“Climate drag” comes to Asheville at Blue Ridge Pride
September 26, 2025
This coverage is made possible through a partnership between BPR and Grist, a nonprofit environmental media organization.
This weekend, Asheville’s Blue Ridge Pride celebration is coinciding with the anniversary of Helene. And Asheville is getting a visitor: Pattie Gonia, climate drag queen. She’s the main event of a show called SAVE HER. She uses her drag shows to fundraise for LGBTQ and environmental causes, and runs a nonprofit called the Outdoorist Oath, which aims to get queer youth feeling safe in the outdoors.

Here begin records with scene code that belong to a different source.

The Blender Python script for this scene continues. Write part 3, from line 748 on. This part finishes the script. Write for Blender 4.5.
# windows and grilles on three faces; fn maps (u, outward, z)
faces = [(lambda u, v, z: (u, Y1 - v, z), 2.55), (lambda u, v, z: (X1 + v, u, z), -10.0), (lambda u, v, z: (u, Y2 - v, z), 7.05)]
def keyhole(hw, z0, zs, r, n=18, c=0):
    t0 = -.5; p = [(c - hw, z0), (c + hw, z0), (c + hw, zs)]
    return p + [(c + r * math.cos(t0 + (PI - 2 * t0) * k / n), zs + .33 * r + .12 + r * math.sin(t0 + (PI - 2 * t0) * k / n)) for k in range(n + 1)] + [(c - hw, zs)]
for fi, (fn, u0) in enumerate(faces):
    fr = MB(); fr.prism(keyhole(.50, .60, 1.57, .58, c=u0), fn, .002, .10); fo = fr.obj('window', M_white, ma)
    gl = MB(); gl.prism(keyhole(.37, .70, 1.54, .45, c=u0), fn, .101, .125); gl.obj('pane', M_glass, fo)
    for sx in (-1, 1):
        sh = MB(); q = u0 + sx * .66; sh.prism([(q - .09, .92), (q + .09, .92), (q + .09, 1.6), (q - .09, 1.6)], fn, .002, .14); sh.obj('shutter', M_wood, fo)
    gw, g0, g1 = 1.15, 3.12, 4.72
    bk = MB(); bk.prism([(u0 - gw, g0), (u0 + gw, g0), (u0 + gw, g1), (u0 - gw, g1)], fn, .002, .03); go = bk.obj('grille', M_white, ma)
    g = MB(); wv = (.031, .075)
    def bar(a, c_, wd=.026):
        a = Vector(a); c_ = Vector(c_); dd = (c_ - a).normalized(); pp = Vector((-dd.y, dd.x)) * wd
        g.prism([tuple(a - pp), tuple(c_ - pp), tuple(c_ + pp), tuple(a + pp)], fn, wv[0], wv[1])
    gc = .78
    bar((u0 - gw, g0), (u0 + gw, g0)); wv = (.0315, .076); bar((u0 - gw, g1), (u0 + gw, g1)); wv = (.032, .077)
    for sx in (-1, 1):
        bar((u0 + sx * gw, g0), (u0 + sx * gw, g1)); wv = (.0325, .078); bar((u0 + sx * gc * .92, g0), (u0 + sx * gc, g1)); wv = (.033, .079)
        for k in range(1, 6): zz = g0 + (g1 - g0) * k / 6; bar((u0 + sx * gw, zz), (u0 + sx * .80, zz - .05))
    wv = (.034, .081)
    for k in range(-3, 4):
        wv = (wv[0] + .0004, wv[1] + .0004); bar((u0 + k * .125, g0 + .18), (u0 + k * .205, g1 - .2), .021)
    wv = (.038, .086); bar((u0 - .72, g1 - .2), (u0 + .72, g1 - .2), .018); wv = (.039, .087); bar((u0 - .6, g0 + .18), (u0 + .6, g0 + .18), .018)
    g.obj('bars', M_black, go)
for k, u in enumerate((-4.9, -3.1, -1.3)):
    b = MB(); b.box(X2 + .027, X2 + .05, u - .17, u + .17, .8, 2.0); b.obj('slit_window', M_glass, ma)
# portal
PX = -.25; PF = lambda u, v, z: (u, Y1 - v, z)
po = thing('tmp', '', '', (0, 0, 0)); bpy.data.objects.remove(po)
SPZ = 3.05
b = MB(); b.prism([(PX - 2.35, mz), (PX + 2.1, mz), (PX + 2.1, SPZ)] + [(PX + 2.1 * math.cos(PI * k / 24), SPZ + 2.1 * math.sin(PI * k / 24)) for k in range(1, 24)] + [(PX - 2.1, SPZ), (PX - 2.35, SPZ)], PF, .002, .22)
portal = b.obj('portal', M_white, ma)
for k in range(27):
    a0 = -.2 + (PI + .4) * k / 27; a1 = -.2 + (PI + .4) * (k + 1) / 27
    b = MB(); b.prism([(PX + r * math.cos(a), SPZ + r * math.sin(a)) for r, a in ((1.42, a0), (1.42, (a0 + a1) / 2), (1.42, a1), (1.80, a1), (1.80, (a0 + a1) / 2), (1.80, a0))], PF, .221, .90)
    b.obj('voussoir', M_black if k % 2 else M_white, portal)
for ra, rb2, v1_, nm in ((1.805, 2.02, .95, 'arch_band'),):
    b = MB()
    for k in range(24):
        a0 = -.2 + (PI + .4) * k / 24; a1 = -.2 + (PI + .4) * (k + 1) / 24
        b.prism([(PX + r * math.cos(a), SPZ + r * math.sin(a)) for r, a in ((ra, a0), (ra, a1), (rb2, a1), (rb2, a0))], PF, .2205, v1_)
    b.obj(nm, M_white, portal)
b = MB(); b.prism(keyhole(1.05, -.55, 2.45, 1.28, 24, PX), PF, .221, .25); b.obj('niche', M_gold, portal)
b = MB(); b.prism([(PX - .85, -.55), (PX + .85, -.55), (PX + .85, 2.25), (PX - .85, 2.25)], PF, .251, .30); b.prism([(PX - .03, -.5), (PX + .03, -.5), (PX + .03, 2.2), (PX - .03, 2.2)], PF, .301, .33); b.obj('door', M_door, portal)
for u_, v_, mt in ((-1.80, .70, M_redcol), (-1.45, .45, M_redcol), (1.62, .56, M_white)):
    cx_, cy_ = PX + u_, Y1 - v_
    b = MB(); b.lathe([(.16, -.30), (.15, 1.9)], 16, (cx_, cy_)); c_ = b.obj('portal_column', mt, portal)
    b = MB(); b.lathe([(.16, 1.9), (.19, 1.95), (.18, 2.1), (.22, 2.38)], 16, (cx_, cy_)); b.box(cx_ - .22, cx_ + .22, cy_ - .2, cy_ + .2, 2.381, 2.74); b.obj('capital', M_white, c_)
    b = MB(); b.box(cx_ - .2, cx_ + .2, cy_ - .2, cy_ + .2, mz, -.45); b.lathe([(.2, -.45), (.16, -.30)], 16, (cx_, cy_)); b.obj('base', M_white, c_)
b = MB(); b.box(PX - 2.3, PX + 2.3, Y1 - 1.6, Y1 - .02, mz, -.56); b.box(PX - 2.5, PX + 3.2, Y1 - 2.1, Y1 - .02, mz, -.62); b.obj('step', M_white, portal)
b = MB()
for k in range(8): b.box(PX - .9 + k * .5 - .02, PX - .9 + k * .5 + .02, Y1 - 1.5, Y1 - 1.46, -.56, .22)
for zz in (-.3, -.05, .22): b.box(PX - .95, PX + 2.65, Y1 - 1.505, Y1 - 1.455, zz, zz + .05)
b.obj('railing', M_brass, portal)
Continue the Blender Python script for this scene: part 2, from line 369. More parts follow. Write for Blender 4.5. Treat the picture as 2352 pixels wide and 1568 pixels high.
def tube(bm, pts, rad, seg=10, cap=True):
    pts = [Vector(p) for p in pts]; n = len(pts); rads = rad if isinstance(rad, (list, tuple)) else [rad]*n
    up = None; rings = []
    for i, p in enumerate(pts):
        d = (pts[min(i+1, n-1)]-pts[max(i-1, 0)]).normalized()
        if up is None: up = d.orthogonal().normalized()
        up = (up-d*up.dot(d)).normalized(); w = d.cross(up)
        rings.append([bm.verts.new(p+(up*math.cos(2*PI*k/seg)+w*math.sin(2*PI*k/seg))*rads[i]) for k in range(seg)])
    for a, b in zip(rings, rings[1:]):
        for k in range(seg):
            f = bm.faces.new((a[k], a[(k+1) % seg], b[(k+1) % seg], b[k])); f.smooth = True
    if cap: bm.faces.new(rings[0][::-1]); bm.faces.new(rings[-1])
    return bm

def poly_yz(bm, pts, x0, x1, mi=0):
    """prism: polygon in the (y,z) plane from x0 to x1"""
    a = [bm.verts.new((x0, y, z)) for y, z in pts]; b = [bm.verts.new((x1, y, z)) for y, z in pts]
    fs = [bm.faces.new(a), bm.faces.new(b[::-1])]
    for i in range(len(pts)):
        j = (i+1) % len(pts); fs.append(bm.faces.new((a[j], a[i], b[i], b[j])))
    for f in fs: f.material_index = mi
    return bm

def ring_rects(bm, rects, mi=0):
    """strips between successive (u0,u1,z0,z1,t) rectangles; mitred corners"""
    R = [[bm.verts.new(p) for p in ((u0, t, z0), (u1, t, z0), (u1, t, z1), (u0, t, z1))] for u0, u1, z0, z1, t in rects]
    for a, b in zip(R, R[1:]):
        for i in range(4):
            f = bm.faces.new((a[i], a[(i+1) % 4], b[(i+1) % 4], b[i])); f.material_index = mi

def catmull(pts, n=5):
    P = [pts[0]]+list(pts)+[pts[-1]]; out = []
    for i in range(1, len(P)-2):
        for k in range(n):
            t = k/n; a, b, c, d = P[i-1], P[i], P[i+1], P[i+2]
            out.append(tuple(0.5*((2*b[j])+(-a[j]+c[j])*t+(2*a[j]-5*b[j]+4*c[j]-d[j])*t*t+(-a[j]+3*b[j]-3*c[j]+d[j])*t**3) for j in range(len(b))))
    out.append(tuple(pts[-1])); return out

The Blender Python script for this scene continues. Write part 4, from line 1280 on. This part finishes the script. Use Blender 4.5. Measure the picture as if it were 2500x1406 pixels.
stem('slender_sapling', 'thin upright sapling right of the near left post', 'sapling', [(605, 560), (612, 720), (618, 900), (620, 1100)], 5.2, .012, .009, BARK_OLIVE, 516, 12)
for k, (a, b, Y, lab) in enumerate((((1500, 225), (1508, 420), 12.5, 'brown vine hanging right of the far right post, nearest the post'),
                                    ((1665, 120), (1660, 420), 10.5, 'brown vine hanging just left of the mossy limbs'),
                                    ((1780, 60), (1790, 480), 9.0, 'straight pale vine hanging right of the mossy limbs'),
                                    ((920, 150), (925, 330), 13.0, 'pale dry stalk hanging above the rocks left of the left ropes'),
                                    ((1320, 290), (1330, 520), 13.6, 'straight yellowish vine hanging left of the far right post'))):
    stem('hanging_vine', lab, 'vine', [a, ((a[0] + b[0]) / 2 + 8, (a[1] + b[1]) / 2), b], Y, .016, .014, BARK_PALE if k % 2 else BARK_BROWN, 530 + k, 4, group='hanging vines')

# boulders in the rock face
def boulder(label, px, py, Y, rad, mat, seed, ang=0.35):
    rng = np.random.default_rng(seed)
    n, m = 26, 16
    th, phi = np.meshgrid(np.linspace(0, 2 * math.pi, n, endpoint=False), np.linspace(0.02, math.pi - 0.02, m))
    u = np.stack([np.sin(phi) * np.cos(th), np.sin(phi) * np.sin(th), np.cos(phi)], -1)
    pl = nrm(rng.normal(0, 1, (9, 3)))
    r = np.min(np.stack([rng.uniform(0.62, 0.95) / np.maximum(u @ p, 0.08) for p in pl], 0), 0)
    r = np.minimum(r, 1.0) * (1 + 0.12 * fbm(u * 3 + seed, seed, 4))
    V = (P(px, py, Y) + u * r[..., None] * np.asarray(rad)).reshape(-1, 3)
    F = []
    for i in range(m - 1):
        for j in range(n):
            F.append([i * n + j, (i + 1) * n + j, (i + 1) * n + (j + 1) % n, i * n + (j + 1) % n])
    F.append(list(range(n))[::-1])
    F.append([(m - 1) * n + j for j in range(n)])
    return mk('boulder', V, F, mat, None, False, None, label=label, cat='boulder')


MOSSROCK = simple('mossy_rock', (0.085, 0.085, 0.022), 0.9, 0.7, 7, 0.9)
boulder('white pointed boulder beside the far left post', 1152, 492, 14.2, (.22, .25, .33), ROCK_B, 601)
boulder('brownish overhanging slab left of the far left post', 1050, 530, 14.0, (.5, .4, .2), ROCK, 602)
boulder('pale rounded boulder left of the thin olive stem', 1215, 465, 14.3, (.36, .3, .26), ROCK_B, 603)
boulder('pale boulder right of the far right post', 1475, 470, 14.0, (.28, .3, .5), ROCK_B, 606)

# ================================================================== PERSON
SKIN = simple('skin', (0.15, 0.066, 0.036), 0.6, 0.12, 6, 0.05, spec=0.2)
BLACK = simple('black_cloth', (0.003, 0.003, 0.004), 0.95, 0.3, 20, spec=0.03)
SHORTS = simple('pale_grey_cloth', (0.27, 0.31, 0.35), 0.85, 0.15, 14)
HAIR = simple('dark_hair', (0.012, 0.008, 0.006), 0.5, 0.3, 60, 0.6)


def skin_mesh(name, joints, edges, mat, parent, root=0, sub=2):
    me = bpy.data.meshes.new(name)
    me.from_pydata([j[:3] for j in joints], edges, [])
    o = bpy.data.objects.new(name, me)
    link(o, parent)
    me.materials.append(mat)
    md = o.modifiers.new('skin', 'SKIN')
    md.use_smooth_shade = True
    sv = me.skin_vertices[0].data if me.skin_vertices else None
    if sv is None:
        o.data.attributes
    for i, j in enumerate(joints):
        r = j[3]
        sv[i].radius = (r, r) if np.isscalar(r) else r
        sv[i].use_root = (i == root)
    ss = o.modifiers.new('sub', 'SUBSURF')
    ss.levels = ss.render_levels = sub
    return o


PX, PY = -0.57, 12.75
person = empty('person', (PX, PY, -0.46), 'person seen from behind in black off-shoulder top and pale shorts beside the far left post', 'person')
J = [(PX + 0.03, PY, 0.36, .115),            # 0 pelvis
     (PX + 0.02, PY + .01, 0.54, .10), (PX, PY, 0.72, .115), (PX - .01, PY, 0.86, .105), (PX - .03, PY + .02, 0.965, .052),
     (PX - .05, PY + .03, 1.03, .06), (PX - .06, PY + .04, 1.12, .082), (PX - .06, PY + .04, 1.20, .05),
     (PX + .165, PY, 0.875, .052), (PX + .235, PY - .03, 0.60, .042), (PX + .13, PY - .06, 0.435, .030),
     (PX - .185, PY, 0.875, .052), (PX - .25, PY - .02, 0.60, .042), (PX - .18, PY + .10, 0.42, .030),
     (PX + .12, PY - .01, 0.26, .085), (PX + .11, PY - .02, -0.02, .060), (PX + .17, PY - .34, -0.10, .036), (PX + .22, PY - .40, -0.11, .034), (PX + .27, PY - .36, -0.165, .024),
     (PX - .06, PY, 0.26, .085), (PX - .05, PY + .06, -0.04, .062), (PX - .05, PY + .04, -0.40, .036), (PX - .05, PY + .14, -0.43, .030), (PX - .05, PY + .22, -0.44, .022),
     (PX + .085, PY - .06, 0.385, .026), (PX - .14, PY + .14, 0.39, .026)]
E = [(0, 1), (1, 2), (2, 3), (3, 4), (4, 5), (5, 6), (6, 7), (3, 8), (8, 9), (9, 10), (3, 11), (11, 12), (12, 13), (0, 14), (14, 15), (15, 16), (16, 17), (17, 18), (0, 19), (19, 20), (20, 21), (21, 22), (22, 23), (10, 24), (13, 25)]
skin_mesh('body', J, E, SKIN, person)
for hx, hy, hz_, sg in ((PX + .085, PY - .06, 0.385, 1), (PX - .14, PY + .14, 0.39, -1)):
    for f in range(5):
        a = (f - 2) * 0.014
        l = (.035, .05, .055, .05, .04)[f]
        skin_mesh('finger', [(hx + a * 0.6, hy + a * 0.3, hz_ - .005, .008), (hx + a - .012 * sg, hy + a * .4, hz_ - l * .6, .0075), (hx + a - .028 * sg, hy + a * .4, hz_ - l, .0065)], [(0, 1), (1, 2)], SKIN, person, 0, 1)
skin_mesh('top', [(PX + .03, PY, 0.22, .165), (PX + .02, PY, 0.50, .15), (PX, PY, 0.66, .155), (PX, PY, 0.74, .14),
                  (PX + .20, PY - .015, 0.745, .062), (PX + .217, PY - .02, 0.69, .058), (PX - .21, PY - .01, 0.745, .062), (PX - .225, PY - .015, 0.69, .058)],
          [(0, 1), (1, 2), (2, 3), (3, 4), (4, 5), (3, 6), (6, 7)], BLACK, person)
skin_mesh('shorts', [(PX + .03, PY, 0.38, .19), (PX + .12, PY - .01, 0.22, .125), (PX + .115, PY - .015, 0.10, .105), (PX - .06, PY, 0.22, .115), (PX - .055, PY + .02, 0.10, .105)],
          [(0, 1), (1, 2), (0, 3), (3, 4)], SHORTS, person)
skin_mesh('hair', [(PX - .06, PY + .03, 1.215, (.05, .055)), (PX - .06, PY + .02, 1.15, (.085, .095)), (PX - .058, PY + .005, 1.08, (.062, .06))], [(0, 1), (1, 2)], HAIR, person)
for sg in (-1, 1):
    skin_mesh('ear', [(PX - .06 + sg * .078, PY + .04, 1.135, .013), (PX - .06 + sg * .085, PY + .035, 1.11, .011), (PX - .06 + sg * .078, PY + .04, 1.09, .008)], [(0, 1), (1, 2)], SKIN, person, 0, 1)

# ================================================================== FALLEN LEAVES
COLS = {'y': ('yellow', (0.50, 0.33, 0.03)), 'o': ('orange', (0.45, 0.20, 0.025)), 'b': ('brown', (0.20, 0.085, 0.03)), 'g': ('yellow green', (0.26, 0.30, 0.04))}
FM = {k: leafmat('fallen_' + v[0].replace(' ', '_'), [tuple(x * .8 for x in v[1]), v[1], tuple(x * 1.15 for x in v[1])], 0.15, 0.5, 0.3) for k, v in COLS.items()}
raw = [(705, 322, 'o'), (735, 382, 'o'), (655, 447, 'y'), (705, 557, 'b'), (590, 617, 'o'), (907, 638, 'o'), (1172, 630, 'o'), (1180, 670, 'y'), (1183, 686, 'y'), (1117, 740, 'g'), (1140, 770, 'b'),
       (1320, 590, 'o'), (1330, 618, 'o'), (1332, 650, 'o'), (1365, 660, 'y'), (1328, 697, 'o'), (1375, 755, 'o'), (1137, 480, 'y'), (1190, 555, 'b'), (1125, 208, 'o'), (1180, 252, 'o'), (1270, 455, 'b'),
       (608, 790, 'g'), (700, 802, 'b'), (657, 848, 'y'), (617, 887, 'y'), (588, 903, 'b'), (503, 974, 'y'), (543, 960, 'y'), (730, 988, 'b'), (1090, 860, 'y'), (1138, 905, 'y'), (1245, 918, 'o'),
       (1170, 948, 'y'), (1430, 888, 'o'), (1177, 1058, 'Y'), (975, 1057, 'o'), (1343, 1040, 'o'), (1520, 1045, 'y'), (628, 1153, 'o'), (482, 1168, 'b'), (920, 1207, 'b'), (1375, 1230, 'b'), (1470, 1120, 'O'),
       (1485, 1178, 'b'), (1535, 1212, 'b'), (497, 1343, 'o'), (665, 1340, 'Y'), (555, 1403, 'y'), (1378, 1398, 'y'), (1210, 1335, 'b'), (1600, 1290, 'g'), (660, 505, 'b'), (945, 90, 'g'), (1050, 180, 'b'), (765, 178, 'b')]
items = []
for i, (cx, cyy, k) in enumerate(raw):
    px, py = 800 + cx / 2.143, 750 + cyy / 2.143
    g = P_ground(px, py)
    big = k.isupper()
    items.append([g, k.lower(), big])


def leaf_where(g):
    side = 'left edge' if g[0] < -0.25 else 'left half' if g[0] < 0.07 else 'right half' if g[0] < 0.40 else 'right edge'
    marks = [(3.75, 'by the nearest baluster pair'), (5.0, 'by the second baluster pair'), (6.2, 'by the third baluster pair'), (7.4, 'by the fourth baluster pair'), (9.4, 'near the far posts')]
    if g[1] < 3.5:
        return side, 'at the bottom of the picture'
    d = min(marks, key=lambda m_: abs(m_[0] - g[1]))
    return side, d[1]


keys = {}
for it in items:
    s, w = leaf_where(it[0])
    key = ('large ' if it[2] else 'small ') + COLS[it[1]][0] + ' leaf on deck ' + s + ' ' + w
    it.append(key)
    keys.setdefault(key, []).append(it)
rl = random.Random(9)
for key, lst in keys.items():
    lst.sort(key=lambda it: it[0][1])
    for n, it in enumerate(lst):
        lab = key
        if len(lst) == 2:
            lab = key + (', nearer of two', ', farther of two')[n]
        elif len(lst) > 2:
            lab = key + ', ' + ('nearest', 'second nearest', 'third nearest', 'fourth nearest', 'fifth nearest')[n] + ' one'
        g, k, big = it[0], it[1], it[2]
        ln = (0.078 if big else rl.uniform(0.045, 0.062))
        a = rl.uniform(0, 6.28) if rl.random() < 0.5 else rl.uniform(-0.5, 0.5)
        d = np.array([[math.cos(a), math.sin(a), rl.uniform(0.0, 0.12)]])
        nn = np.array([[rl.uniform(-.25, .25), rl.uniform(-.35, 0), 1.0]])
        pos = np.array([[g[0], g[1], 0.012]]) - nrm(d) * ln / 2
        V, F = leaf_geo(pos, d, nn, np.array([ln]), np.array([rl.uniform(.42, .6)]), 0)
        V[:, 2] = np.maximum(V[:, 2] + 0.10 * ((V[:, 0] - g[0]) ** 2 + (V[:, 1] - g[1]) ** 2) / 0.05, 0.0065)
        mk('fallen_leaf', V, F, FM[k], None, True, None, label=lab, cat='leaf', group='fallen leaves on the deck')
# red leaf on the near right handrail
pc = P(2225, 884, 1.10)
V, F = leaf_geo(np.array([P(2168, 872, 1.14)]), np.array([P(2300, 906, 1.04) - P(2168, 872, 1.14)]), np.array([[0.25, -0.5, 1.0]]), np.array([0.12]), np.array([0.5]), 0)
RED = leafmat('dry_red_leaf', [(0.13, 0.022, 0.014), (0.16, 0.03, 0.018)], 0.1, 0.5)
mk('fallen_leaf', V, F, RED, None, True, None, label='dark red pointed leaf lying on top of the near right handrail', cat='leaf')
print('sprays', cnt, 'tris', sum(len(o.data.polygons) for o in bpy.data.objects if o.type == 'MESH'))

The region is recovering from Helene, and LGBT rights face mounting challenges nationally To Pattie Gonia, this isn’t coincidental, and she wants people to see the link between the two issues.
“When I think about Asheville and Hurricane Helene and coming to celebrate Blue Ridge Pride, I think a lot about this quote from the AIDS crisis that said that they would mourn in the morning, fight in the afternoon, and dance in the evening, and it’s the dancing that we keep them going,” Pattie Gonia told BPR. “So, our show is mourning loss. It is definitely fighting back and it is definitely dancing to keep us going.”
Tonight’s performance comes as many libraries and schools in the region have fielded anti-LGBTQ protests.
This year, Blue Ridge Pride’s overall theme is “resilience and resistance,” with a focus on climate activism and Helene recovery. “As with all disasters, Helene disproportionately affected those at the intersections of marginalized identities,” reads Blue Ridge Pride’s website. “When we had nowhere to go, no one coming to save us, we stepped up for each other.”